U.K. Scraps No-Deal Ferry Contract for Company Without Vessels

(Bloomberg) -- The U.K. canceled a 13.8 million pound ($18 million) contract with Seaborne Freight, a startup company that doesn’t own any ships, to deliver backup ferry service in the event of a no-deal Brexit. Lawmakers had criticized the contract award.

The Department for Transport said in an emailed statement on Saturday that the deal was scrapped when “it became clear Seaborne would not reach its contractual requirements with the government.”

The Daily Telegraph, which first reported the cancellation, said the company’s main backer, Arklow Shipping, had withdrawn support “without warning” on Friday, without saying where it got the information. Arklow, which the newspaper said has more than 50 ferries, last month agreed to be a major equity partner for Seaborne.

Seaborne Freight in December had been awarded the contract to run a service to carry trucks between Ramsgate, in southeast England, and Ostend, Belgium, if Britain were to leave the European Union in March without an agreement for future trade.

The department spokesman said the government was now in “advanced talks” with a number of companies to secure additional freight capacity, including through the Port of Ramsgate.

‘Very Significant’

Transport Secretary Chris Grayling in a written statement told Parliament in January that the scale of potential disruption if additional customs checks are introduced on the French side of the English Channel --- at Calais, Coquelles and Dunkirk, where freight services disembark -- “could be very significant.”

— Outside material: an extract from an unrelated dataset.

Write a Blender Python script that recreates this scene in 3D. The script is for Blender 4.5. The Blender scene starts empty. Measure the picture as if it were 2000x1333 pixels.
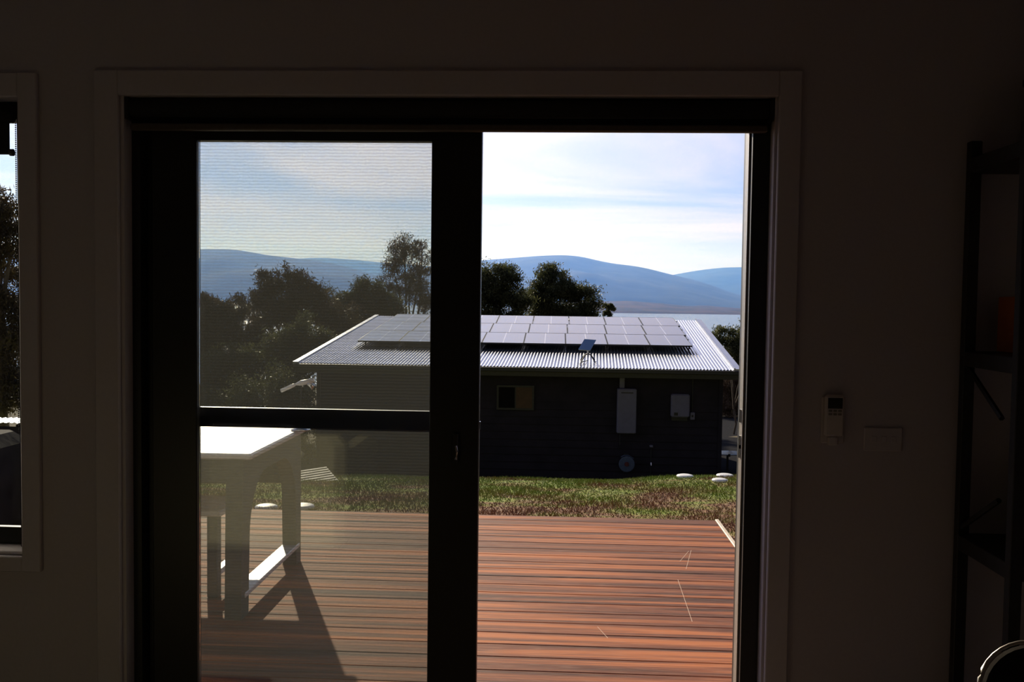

As part contingency planning, the DfT sought bids for ferry capacity and judged the proposals based on journey time, quality of delivery plans and pricing. Brittany Ferries of France, Danish shipping firm DFDS and Seaborne won the contracts worth 108 million pounds for roll-on roll-off ferries to carry about 4,000 extra trucks a week.

“The whole exercise is a complete and utter shambles,” Mick Cash, general secretary of the RMT shipping and transport union, said in a statement Saturday. “They are blundering on from crisis to crisis.”

The award to Seaborne Freight also drew criticism from lawmakers, who said the company lacked the experience to operate a similar service.

Grayling told BBC Radio on Jan. 2 that civil servants had done “due diligence” and believed the company could deliver the services required.